>> begin

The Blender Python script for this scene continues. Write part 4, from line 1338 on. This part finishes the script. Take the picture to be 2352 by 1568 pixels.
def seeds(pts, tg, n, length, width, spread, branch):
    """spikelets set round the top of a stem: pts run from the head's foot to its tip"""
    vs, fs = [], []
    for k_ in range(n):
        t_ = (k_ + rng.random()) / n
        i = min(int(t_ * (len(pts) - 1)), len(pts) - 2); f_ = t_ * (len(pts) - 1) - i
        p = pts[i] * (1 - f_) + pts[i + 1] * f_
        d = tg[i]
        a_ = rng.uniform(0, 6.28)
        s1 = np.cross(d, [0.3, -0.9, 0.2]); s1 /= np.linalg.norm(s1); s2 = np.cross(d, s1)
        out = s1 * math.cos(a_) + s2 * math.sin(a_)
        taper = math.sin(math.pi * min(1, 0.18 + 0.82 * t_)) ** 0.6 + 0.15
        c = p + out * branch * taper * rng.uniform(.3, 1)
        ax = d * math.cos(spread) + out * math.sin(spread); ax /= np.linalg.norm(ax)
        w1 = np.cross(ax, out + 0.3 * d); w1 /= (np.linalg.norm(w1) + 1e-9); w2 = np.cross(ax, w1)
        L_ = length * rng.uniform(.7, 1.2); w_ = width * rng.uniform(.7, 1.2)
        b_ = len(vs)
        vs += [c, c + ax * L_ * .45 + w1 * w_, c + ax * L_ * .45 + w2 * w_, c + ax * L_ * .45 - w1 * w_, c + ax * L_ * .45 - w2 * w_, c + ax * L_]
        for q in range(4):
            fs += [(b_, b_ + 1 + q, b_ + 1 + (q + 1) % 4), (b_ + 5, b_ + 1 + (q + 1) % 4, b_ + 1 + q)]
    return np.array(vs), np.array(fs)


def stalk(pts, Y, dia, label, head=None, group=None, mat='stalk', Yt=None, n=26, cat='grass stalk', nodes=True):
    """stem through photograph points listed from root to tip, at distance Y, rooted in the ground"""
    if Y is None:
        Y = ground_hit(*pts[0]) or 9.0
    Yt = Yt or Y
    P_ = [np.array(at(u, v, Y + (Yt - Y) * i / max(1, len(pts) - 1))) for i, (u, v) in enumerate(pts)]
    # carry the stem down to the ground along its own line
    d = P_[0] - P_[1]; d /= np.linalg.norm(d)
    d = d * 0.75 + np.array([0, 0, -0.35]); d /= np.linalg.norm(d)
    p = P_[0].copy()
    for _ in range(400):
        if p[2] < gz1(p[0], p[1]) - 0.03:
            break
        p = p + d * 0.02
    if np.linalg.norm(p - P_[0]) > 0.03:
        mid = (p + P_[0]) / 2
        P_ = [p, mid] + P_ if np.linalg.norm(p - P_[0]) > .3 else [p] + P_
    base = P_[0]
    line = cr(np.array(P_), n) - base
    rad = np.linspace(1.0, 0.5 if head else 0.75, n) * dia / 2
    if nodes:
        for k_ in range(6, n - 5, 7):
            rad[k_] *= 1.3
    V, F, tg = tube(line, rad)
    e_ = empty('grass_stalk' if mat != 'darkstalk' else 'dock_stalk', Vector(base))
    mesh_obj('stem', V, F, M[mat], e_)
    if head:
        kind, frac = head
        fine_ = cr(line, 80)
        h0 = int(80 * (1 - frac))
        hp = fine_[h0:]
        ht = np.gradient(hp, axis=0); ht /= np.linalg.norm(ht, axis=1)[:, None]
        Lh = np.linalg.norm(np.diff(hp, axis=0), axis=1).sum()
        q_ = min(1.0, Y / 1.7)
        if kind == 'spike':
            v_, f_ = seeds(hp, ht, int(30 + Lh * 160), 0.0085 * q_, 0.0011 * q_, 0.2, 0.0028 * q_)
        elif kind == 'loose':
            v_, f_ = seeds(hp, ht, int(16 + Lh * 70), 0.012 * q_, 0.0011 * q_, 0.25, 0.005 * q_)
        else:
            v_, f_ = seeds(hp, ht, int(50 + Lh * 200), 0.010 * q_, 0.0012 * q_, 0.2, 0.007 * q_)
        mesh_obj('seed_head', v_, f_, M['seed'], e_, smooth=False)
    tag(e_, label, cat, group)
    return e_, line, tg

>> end

### Instruction
Transcribe all of the material exactly. Omit nothing.

### Expected answer
The Blender Python script for this scene continues. Write part 4, from line 1338 on. This part finishes the script. Take the picture to be 2352 by 1568 pixels.
def seeds(pts, tg, n, length, width, spread, branch):
    """spikelets set round the top of a stem: pts run from the head's foot to its tip"""
    vs, fs = [], []
    for k_ in range(n):
        t_ = (k_ + rng.random()) / n
        i = min(int(t_ * (len(pts) - 1)), len(pts) - 2); f_ = t_ * (len(pts) - 1) - i
        p = pts[i] * (1 - f_) + pts[i + 1] * f_
        d = tg[i]
        a_ = rng.uniform(0, 6.28)
        s1 = np.cross(d, [0.3, -0.9, 0.2]); s1 /= np.linalg.norm(s1); s2 = np.cross(d, s1)
        out = s1 * math.cos(a_) + s2 * math.sin(a_)
        taper = math.sin(math.pi * min(1, 0.18 + 0.82 * t_)) ** 0.6 + 0.15
        c = p + out * branch * taper * rng.uniform(.3, 1)
        ax = d * math.cos(spread) + out * math.sin(spread); ax /= np.linalg.norm(ax)
        w1 = np.cross(ax, out + 0.3 * d); w1 /= (np.linalg.norm(w1) + 1e-9); w2 = np.cross(ax, w1)
        L_ = length * rng.uniform(.7, 1.2); w_ = width * rng.uniform(.7, 1.2)
        b_ = len(vs)
        vs += [c, c + ax * L_ * .45 + w1 * w_, c + ax * L_ * .45 + w2 * w_, c + ax * L_ * .45 - w1 * w_, c + ax * L_ * .45 - w2 * w_, c + ax * L_]
        for q in range(4):
            fs += [(b_, b_ + 1 + q, b_ + 1 + (q + 1) % 4), (b_ + 5, b_ + 1 + (q + 1) % 4, b_ + 1 + q)]
    return np.array(vs), np.array(fs)


def stalk(pts, Y, dia, label, head=None, group=None, mat='stalk', Yt=None, n=26, cat='grass stalk', nodes=True):
    """stem through photograph points listed from root to tip, at distance Y, rooted in the ground"""
    if Y is None:
        Y = ground_hit(*pts[0]) or 9.0
    Yt = Yt or Y
    P_ = [np.array(at(u, v, Y + (Yt - Y) * i / max(1, len(pts) - 1))) for i, (u, v) in enumerate(pts)]
    # carry the stem down to the ground along its own line
    d = P_[0] - P_[1]; d /= np.linalg.norm(d)
    d = d * 0.75 + np.array([0, 0, -0.35]); d /= np.linalg.norm(d)
    p = P_[0].copy()
    for _ in range(400):
        if p[2] < gz1(p[0], p[1]) - 0.03:
            break
        p = p + d * 0.02
    if np.linalg.norm(p - P_[0]) > 0.03:
        mid = (p + P_[0]) / 2
        P_ = [p, mid] + P_ if np.linalg.norm(p - P_[0]) > .3 else [p] + P_
    base = P_[0]
    line = cr(np.array(P_), n) - base
    rad = np.linspace(1.0, 0.5 if head else 0.75, n) * dia / 2
    if nodes:
        for k_ in range(6, n - 5, 7):
            rad[k_] *= 1.3
    V, F, tg = tube(line, rad)
    e_ = empty('grass_stalk' if mat != 'darkstalk' else 'dock_stalk', Vector(base))
    mesh_obj('stem', V, F, M[mat], e_)
    if head:
        kind, frac = head
        fine_ = cr(line, 80)
        h0 = int(80 * (1 - frac))
        hp = fine_[h0:]
        ht = np.gradient(hp, axis=0); ht /= np.linalg.norm(ht, axis=1)[:, None]
        Lh = np.linalg.norm(np.diff(hp, axis=0), axis=1).sum()
        q_ = min(1.0, Y / 1.7)
        if kind == 'spike':
            v_, f_ = seeds(hp, ht, int(30 + Lh * 160), 0.0085 * q_, 0.0011 * q_, 0.2, 0.0028 * q_)
        elif kind == 'loose':
            v_, f_ = seeds(hp, ht, int(16 + Lh * 70), 0.012 * q_, 0.0011 * q_, 0.25, 0.005 * q_)
        else:
            v_, f_ = seeds(hp, ht, int(50 + Lh * 200), 0.010 * q_, 0.0012 * q_, 0.2, 0.007 * q_)
        mesh_obj('seed_head', v_, f_, M['seed'], e_, smooth=False)
    tag(e_, label, cat, group)
    return e_, line, tg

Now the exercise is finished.